都築氏は、陣営の出納責任者を務めた公設第一秘書と、選対事務局長を務めた豊橋市議ら五人が起訴されました。電話作戦にバイト料を支払う約束をしたという「日当買収」の疑い。バイト料の総額は百万円超にのぼっています。
公選法では、秘書や親族らに禁固以上の有罪が確定すると連座制が適用され、当選無効となり、同一選挙区で五年間立候補が禁止されます。熊谷、都築両氏らには連座制適用の可能性が出てきています。
総裁派閥の自民党森派に所属し、選挙戦でも小泉首相の応援を受けた近藤容疑者は、買収資金の原資について、「党からの陣中見舞い」(「東京」七日付)と説明しています。党からのカネには、政党助成金も含まれます。

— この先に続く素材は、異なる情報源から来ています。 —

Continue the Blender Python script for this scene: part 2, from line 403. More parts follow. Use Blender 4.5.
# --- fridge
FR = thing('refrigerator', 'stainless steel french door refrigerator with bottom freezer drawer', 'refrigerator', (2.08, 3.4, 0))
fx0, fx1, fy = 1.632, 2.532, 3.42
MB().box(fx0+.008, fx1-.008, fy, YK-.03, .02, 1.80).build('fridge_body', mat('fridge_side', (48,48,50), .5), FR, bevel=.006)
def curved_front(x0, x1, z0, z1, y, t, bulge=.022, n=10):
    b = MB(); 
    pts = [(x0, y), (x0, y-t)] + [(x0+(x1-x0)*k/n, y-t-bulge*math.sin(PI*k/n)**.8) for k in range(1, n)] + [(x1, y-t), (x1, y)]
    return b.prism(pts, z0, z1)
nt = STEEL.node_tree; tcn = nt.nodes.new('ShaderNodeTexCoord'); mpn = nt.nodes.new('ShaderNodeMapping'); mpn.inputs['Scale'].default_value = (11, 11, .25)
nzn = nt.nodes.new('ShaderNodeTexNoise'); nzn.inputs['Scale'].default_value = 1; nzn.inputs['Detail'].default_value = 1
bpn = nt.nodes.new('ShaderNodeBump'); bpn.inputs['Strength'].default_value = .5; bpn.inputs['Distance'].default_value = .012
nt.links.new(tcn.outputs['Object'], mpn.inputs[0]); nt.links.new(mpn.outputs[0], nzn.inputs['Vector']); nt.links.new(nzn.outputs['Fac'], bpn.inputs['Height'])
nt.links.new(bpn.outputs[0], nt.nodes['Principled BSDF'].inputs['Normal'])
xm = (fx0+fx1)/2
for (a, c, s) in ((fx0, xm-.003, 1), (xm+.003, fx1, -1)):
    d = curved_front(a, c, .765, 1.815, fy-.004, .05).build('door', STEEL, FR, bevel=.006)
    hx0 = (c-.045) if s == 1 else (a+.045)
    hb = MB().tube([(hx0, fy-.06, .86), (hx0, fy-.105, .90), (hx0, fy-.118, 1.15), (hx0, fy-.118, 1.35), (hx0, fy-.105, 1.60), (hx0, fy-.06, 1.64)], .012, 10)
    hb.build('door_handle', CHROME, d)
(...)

国民の税金である政党助成金を「票をカネで買う」という犯罪行為に使ったのかどうか真相を究明する必要があります。これらの候補者を公認、推薦した政党の責任も問われます。
公明党の岡山市の運動員は、市内の投票所に女性を連れていき、公明党と書くよう投票干渉して逮捕されました。
川崎市では三人の公明党支援者が、重度の知的障害を持つ女性を不在者投票所に連れて行き、小選挙区の自民党候補と公明党の名前が見えるように折り曲げた選挙公報を持たせ、両者に投票する意思があるように演出したうえ、選管職員に代理投票させ、投票を偽造した疑いで逮捕されています。